Vers plus de transparence ? Un vœu pieux
Les utilisatrices comme Michelle réclament plus de transparence. Comprendre précisément quels signaux sont pris en compte permettrait d’adapter sa stratégie sans soupçon permanent.
Malheureusement, les plateformes gardent jalousement leurs algorithmes secrets. Révéler trop de détails ouvrirait la porte au gaming et à la manipulation. Un équilibre délicat entre performance et équité.
Néanmoins, LinkedIn continue d’affirmer travailler à une expérience juste pour tous.

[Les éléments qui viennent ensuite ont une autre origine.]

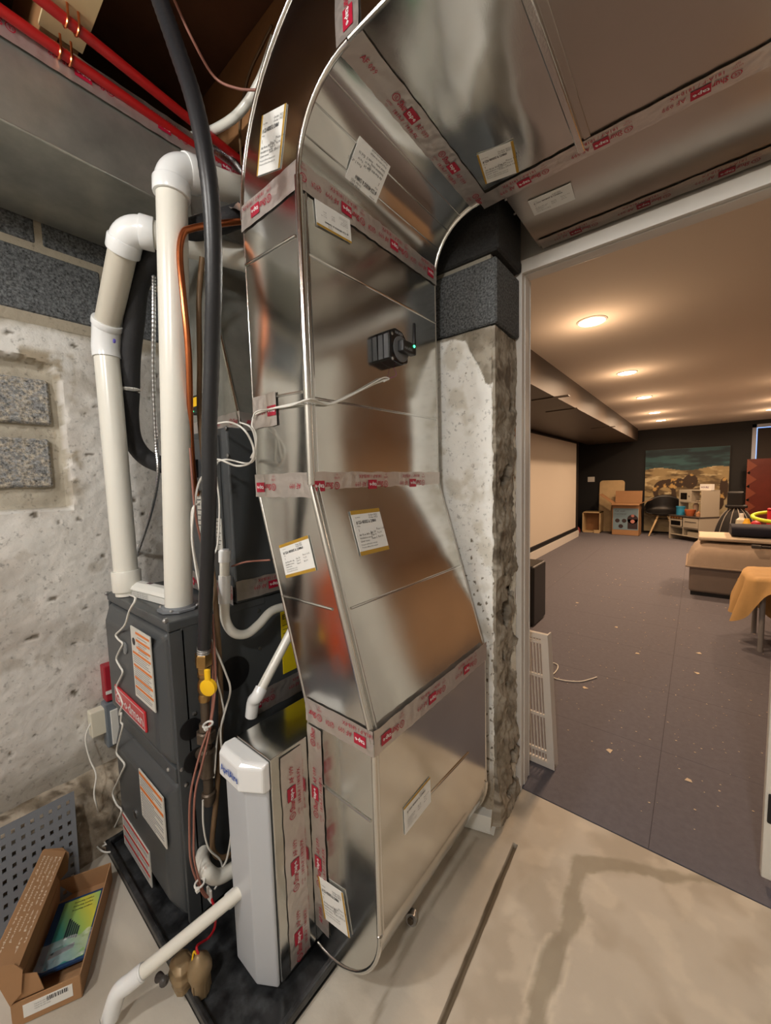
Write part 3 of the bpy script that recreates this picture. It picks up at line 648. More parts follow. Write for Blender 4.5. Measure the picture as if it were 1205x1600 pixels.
for (px, mm_) in ((((217, 1200), (256, 1247), (261, 1322), (224, 1277)), ORNG), (((191, 1268), (234, 1330), (238, 1385), (196, 1318)), mat('label_red', (190, 50, 46), .5))):
    o, xa, xb, za, zb = plate('warning_label', furn, px, LABEL); W_ = xb-xa; H_ = zb-za; m = MB(); k = MB()
    for t in ((.97, .66) if mm_ is ORNG else (.97, .62, .3)): m.box(xa+W_*.03, xb-W_*.03, DF-.0028, DF-.002, za+H_*(t-.06), za+H_*t)
    for i in range(16):
        t = .04+i*.055
        if abs(t-.92) > .05 and abs(t-.62) > .05: k.box(xa+W_*.06, xb-W_*(.08 if i % 3 else .4), DF-.0026, DF-.002, za+H_*t, za+H_*(t+.012))
    m.build('label_band', mm_, o); k.build('label_print', INKL, o)
P = at(212, 1271, y=DF); MB().lathe((P.x, DF, P.z), (0, -1, 0), [(0, .014), (.003, .014), (.004, .01)], 16).build('latch_button', STEEL, furn, smooth=True)
# side openings, grommets, screws
SX = FX1+.0005
for (px, py, r) in ((365, 1052, .052), (298, 1139, .030), (306, 1187, .034)):
    P = at(px, py, x=SX); o = MB().lathe((SX-.001, P.y, P.z), (1, 0, 0), [(0, r), (.003, r), (.003, r*.86)], 28).build('knockout_ring', BLACK, furn, smooth=True)
    MB().lathe((SX+.0012, P.y, P.z), (1, 0, 0), [(0, r*.86), (.0006, r*.86)], 24).build('opening_shade', mat('opening_shade_black', (6, 6, 6), .9), furn)  # flat black disc on the solid casing stands for the shade inside a hole
for (px, py) in ((404, 954), (406, 1013), (291, 1226), (304, 1115), (284, 1202)):
    P = at(px, py, x=SX); MB().lathe((SX-.001, P.y, P.z), (1, 0, 0), [(0, .006), (.003, .006), (.004, .003)], 10).build('cabinet_screw', STEEL, furn, smooth=True)
for P in (at(261, 972, y=FF-.004), at(264, 1202, y=FF-.004), at(164, 926, y=FF-.004)):
    MB().lathe((min(max(P.x, FX0+.008), FX1-.008), FF+.002, P.z), (0, -1, 0), [(0, .007), (.008, .007), (.012, .003)], 10).build('cabinet_screw', STEEL, furn, smooth=True)
a = at(442, 960, x=SX); 
o = box(SX, SX+.002, a.y-.01, a.y+.17, a.z-.21, a.z+.01).build('energy_label', mat('energy_label_yellow', (232, 206, 20), .5), furn)
m = MB(); text(m, 'ENERGYGUIDE', (SX+.0024, a.y-.004, a.z-.018), (0, 1, 0), (0, 0, 1), .018, True); 
for i in range(5): m.box(SX+.002, SX+.0024, a.y-.004, a.y+.12, a.z-.04-i*.014, a.z-.038-i*.014)
m.build('label_print', INK, o)
z = at(395, 1100, x=SX).z; m = MB()
tape(furn, (SX+.001, .62, z-.005), (SX+.001, 1.12, z-.005), (1, 0, 0), True, .0, W=.075)

# evaporator coil box, plenum
CX0, CX1, CF, CB, CZ1 = -1.58, -1.09, .60, 1.13, 1.475
coil = thing('evaporator_coil_case', (-1.33, .87, FZ1), 'dark grey evaporator coil cabinet sitting on the back half of the furnace', 'cabinet')
box(CX0, CX1, CF, CB, FZ1+.001, CZ1).build('casing', DARKP, coil, bevel=.005)
box(CX0+.03, CX1-.045, CF-.008, CF+.002, FZ1+.05, CZ1-.02).build('access_panel', DARKP, coil, bevel=.004)
for (px, py) in ((353, 669), (356, 712)):
    P = at(px, py, y=CF-.001); MB().lathe((P.x, CF, P.z), (0, -1, 0), [(0, .007), (.003, .007), (.005, .003)], 10).build('cabinet_screw', STEEL, coil, smooth=True)
for (px, w_, h_) in (((343, 835), .035, .10), ((313, 800), .03, .14)):
    P = at(*px, y=CF-.009); o = box(P.x-w_/2, P.x+w_/2, CF-.011, CF-.008, P.z-h_/2, P.z+h_/2).build('data_label', LABEL, coil); k = MB()
    for i in range(7): k.box(P.x-w_*.4, P.x+w_*.4*(.5+.5*(i % 2)), CF-.0118, CF-.011, P.z+h_*(.4-i*.12), P.z+h_*(.42-i*.12))
    k.build('label_print', INK, o)
tape(coil, (CX1-.30, CF-.0095, FZ1+.045), (CX1+.0, CF-.0095, FZ1+.03), (0, -1, 0), True, .0)
tape(coil, (CX1+.002, CF, FZ1+.04), (CX1+.002, CB, FZ1+.04), (1, 0, 0), True, .07)
plen = thing('supply_plenum', (-1.35, .9, CZ1), 'tapered dull galvanized supply plenum rising from the coil cabinet into the trunk', 'duct')
TZ = 2.178; pf = CF+.055
a0 = [(CX0+.02, pf, CZ1), (CX1-.012, pf, CZ1), (CX1-.012, CB-.01, CZ1), (CX0+.02, CB-.01, CZ1)]
a1 = [(CX0+.0, pf, TZ), (-1.31, pf, TZ), (-1.31, CB-.01, TZ), (CX0, CB-.01, TZ)]
MB().loft([a0, a1]).build('plenum_body', GALVD, plen)
MB().tube([a0[1], a1[1]], .006, 8).build('corner_seam', SEAM, plen, smooth=True)
tape(plen, (CX0+.02, pf-.002, CZ1+.022), (CX1-.01, pf-.002, CZ1+.022), (0, -1, 0), False, .0); tape(plen, (CX1-.008, pf, CZ1+.022), (CX1-.012, CB-.01, CZ1+.022), (1, 0, .3), True, .0)
P = at(312, 632, y=pf-.02); ts = thing('limit_control', (P.x, pf, P.z), 'small black control box with yellow label on the plenum front', 'control')
box(P.x-.05, P.x+.05, pf-.024, pf-.001, P.z-.03, P.z+.034).build('control_case', BLACK, ts, bevel=.003)
box(P.x-.035, P.x+.012, pf-.0255, pf-.024, P.z-.004, P.z+.026).build('yellow_label', YEL, ts)
MB().lathe((P.x-.042, pf-.024, P.z-.018), (0, -1, 0), [(0, .003), (.002, .002)], 8).build('status_light', LED, ts)

# supply trunk along the left wall
TX1 = -1.304
tr = thing('ceiling_supply_duct', (-1.51, 0, TZ), 'dull grey galvanized supply duct running along the left wall under the joists', 'duct')
m = MB(); m.box(WX+.02, TX1-.001, -1.7, 1.27, TZ+.001, 2.44)
m.grid(lambda s, t: Vector((TX1+.003*fbm((0, s*8, t*2), 1)*sin(pi*t), -1.7+2.97*s, TZ+.262*t)), 60, 8)
m.grid(lambda s, t: Vector((WX+.02+(TX1-WX-.02)*t, -1.7+2.97*s, TZ-.002*(1+fbm((0, s*8, t*2), 1))*sin(pi*t))), 60, 8)
m.build('duct_body', GALVD, tr, smooth=30)
MB().tube([(TX1, -1.7, TZ), (TX1, 1.27, TZ)], .004, 8).build('corner_seam', GALVD, tr, smooth=True)
tape(tr, (TX1+.006, -.2, 2.40), (TX1+.006, 1.2, 2.40), (1, 0, 0), True, .04, W=.07)
box(TX1-.002, TX1+.004, .62, .64, TZ, 2.44).build('drive_cleat', GALVD, tr, bevel=.001)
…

Des audits internes et des tests continus visent à détecter et corriger d’éventuels déséquilibres.
Conclusion : une affaire qui révèle les limites de l’IA
L’expérience #WearthePants n’a peut-être pas prouvé un biais sexiste explicite, mais elle a mis en lumière les complexités et opacités des algorithmes modernes. Dans un monde où l’IA façonne notre visibilité professionnelle, ces questions méritent d’être posées sans relâche.

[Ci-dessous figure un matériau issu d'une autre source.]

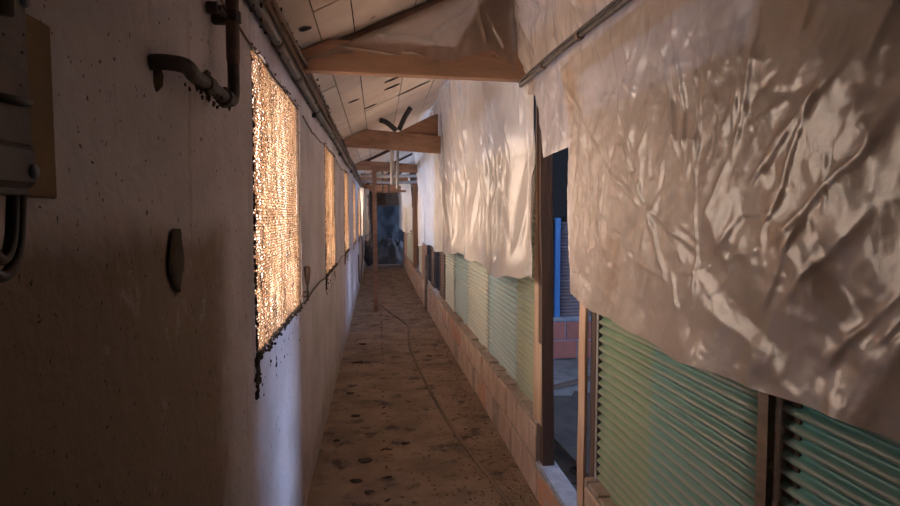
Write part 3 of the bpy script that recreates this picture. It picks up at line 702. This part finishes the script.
# big near sheet
def near_sheet(U, V):
    bot = lerp(U, [.3, .9, 1.05, 1.26, 1.57, 1.88, 2.24, 2.40, 2.56], [1.19, 1.184, 1.172, 1.160, 1.148, 1.168, 1.178, 1.196, 1.22]) + .003 * np.sin(U * 19) 
    top = lerp(U, [.3, 2.56], [2.21, 2.175])
    Z = top + (bot - top) * V
    Y = U + 0 * Z
    edge = np.clip((U - 2.3) / .26, 0, 1)
    Y = Y - .05 * edge * np.clip((1.45 - Z) / .3, 0, 1) + .012 * edge * np.sin(Z * 9)
    h = .018 * (fbm(Y, Z, 1.6, 5, 3) - .9) + .011 * (fbm(Y + .5 * Z, Z * .55, 3.6, 9, 3, True) - 1.) * (.35 + .65 * (Y < 2))
    # folds read from the photograph, in wall coordinates (distance along wall, height)
    C = [((2.53, 2.13), (2.14, 1.745), .016, .022), ((2.52, 2.12), (2.26, 1.72), .010, .012), ((2.15, 1.75), (1.80, 1.57), .013, .018), ((2.13, 1.75), (2.16, 1.38), .010, .008),
         ((2.24, 1.68), (2.29, 1.40), .008, .010), ((2.30, 1.40), (2.20, 1.44), .006, .008), ((1.80, 1.60), (1.64, 1.35), .014, .020), ((1.84, 1.66), (1.80, 1.58), .016, .012), ((1.80, 1.58), (1.47, 1.45), .011, .014),
         ((1.70, 2.08), (1.60, 1.70), .013, .018), ((1.62, 2.06), (1.555, 1.68), .014, .014), ((1.52, 1.98), (1.49, 1.62), .014, .012), ((1.487, 2.02), (1.49, 1.22), .008, .006),
         ((1.30, 2.00), (1.33, 1.72), .014, .018), ((1.23, 1.98), (1.33, 1.66), .018, .020), ((1.33, 1.70), (1.46, 1.50), .012, .014), ((.96, 1.84), (1.24, 1.63), .020, .020), ((1.02, 1.83), (1.20, 1.52), .016, .018),
         ((1.12, 1.74), (1.27, 1.60), .012, .012), ((.88, 1.70), (1.18, 1.49), .016, .018), ((1.08, 1.56), (1.22, 1.33), .015, .016), ((.92, 1.56), (1.16, 1.36), .018, .020), ((.85, 1.44), (1.05, 1.25), .014, .018),
         ((1.28, 1.56), (1.42, 1.44), .012, .014), ((1.30, 1.44), (1.44, 1.33), .010, .012), ((1.40, 1.42), (1.60, 1.38), .010, .012), ((1.62, 1.40), (1.56, 1.27), .009, .010), ((1.95, 1.42), (1.62, 1.36), .007, .010),
         ((2.0, 1.98), (1.88, 1.70), .009, .012), ((2.12, 1.98), (2.0, 1.96), .006, .006), ((1.98, 2.01), (1.86, 1.93), .008, .008), ((1.96, 1.80), (1.86, 1.62), .009, .010), ((.80, 2.0), (.95, 1.80), .016, .02), ((1.05, 2.1), (1.10, 1.9), .01, .015)]
    for a, b, am, w in C:
        h = h + crease(Y, Z, a, b, am * (.42 if a[0] < 1.45 else .65), w * .75)
    for i in range(46):      # broad flat facets meeting in sharp ridges
        a = np.array((rs.uniform(.6, 2.4), rs.uniform(1.25, 2.1))); an = rs.uniform(.2, 1.5) if a[0] < 1.6 else rs.uniform(.9, 2.6)
        L = rs.uniform(.15, .5); b = a + L * np.array((math.cos(an), math.sin(an)))
        h = h + facet(Y, Z, a, b, rs.choice([-1, 1]) * L * rs.uniform(.012, .038) * (.8 if a[0] < 1.5 else .5), L * rs.uniform(.12, .45))
    for i in range(110):
        a = np.array((rs.uniform(.7, 2.45), rs.uniform(1.22, 2.05))); an = rs.uniform(-1.3, 1.3) + PI / 2 + (.5 if a[0] < 1.4 else -.25)
        L = rs.uniform(.05, .20); b = a + L * np.array((math.cos(an), math.sin(an)))
        h = h + crease(Y, Z, a, b, rs.choice([-1, 1]) * rs.uniform(.0015, .005), rs.uniform(.003, .009))
    h = h + .0045 * (fbm(Y + .35 * Z, Z - .3 * Y, 9., 21, 4, True) - 1.)
    wall = .86 - .0105 * (Y - 2)
    X = lerp(Z, [1.1, 1.5, 2.0, 2.21], [0, .005, .012, .045]); X = wall - .012 - X - h - .02
    X = X - .012 * np.clip(1 - (Z - bot) / .10, 0, 1) * (.5 + .5 * np.sin(U * 14))
    return X, Y, Z
make_film('plastic_sheet', .3, 2.535, 2.2, 1.15, .0065, near_sheet, M['film'], 'large dusty creased plastic sheet hanging at the right in the foreground')

# upper sheet above and behind the rod, with its short flap over the doorway
def upper_sheet(U, V):
    bot = lerp(U, [.3, 2.50, 2.57, 2.95, 3.02, 3.22], [2.10, 2.10, 1.847, 1.836, 2.16, 2.20])
    top = lerp(U, [.3, 3.22], [2.865, 2.865])
    Z = top + (bot - top) * V; Y = U + 0 * V
    h = .016 * (fbm(Y, Z, 2., 35, 3) - .9) + .014 * (fbm(Y * 1.2 + Z, Z * .7, 4., 39, 3, True) - 1.)
    for i in range(40):
        a = np.array((rs.uniform(1.7, 3.2), rs.uniform(1.9, 2.6))); an = rs.uniform(.3, 2.7); L = rs.uniform(.12, .4); b = a + L * np.array((math.cos(an), math.sin(an)))
        h = h + facet(Y, Z, a, b, rs.choice([-1, 1]) * L * rs.uniform(.04, .10), L * rs.uniform(.12, .4))
    for i in range(60):
        a = np.array((rs.uniform(1.7, 3.2), rs.uniform(1.9, 2.6))); an = rs.uniform(-.7, .9) + PI / 2
        L = rs.uniform(.06, .25); b = a + L * np.array((math.cos(an), math.sin(an)))
        h = h + crease(Y, Z, a, b, rs.choice([-1, 1]) * rs.uniform(.003, .009), rs.uniform(.005, .013))
    h = h + crease(Y, Z, (2.70, 2.22), (2.60, 1.86), .02, .02) + crease(Y, Z, (2.66, 2.2), (2.63, 1.9), .014, .012)
    X = lerp(Z, [1.84, 2.10, 2.235, 2.5, 2.87], [.825, .822, .80, .745, .665])
    X = X - h * np.clip(abs(Z - 2.235) / .08, .15, 1)
    return X, Y, Z
make_film('plastic_sheet', .3, 3.22, 2.865, 2.0, .008, upper_sheet, M['film'], 'upper plastic sheet above the rod, with a short flap over the doorway')

# middle sheets beyond the door post
def mid(z0f, y0, y1, seed, ztop, xoff=0., folds=30, amp=1.):
    def f(U, V):
        bot = z0f(U); top = ztop + 0 * U
        Z = top + (bot - top) * V; Y = U + 0 * V
        k = np.clip((2.9 - Z) / 1.2, .15, 1)
        h = amp * .034 * k * np.sin(U * 6.5 + 1.6 * np.sin(U * 2.1 + seed) + .6 * Z) + .010 * (fbm(Y, Z * .7, 2.5, seed, 2) - 1.)
        h = h + .07 * np.exp(-((Y - 5.65) / .22) ** 2 - ((Z - 1.25) / .12) ** 2)
        for i in range(folds):
            a = np.array((rs.uniform(y0, y1), rs.uniform(1.2, 2.6))); an = rs.uniform(-.5, .5) + PI / 2
            L = rs.uniform(.25, .9); b = a + L * np.array((math.cos(an), math.sin(an)))
            h = h + facet(Y, Z, a, b, rs.choice([-1, 1]) * L * rs.uniform(.02, .06), L * rs.uniform(.08, .25))
        for i in range(folds // 2):
            a = np.array((rs.uniform(y0, y1), rs.uniform(1.25, 2.7))); an = rs.uniform(-.45, .45) + PI / 2
            L = rs.uniform(.15, .5); b = a + L * np.array((math.cos(an), math.sin(an)))
            h = h + crease(Y, Z, a, b, rs.choice([-1, 1]) * rs.uniform(.005, .016), rs.uniform(.007, .022))
        X = .86 - .0105 * (Y - 2) - .045 - .10 * np.clip((Z - 1.9) / 1., 0, 1) - xoff - h
        return X, Y, Z
    return f
def botC(U): return lerp(U, [3.15, 3.3, 4.0, 4.5, 4.9, 5.2, 5.6, 6.3, 7.0, 7.5], [1.19, 1.20, 1.13, 1.14, 1.17, 1.16, 1.19, 1.14, 1.10, 1.15]) + .008 * np.sin(U * 16)
make_film('plastic_sheet', 3.055, 7.5, 2.85, 1.15, .014, mid(botC, 3.055, 7.5, 51, 2.86, 0, 110), M['filmclear'], 'clear glossy plastic sheet hanging in folds just beyond the door post')
def botD(U): return lerp(U, [7.4, 8.2, 9.4, 10.5], [1.10, 1.08, 1.15, 1.0]) + .01 * np.sin(U * 9)
make_film('plastic_sheet', 7.2, 10.4, 2.75, 1.05, .03, mid(botD, 7.4, 10.4, 61, 2.80, .02), M['filmwhite'], 'whitish plastic sheet hanging above the dark shutters')
def botE(U): return lerp(U, [12.4, 14, 18], [1.25, 1.1, 1.15])
make_film('plastic_sheet', 12.4, 18.2, 2.5, 1.15, .04, mid(botE, 12.4, 18.2, 71, 2.6, .0, 20), M['filmwhite'], 'far whitish plastic sheet by the blue end opening')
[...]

Au final, le succès sur LinkedIn dépend moins du genre que de la capacité à produire du contenu perçu comme valuable par l’intelligence artificielle… et par les humains derrière elle. Une invitation à repenser notre communication professionnelle dans un univers de plus en plus automatisé.
Cette controverse nous rappelle que la technologie reflète souvent nos sociétés imparfaites. Reste à espérer que les géants du numérique continueront d’améliorer leurs systèmes pour une équité réelle. En attendant, adaptez-vous, expérimentez, et restez authentique : c’est peut-être la meilleure stratégie.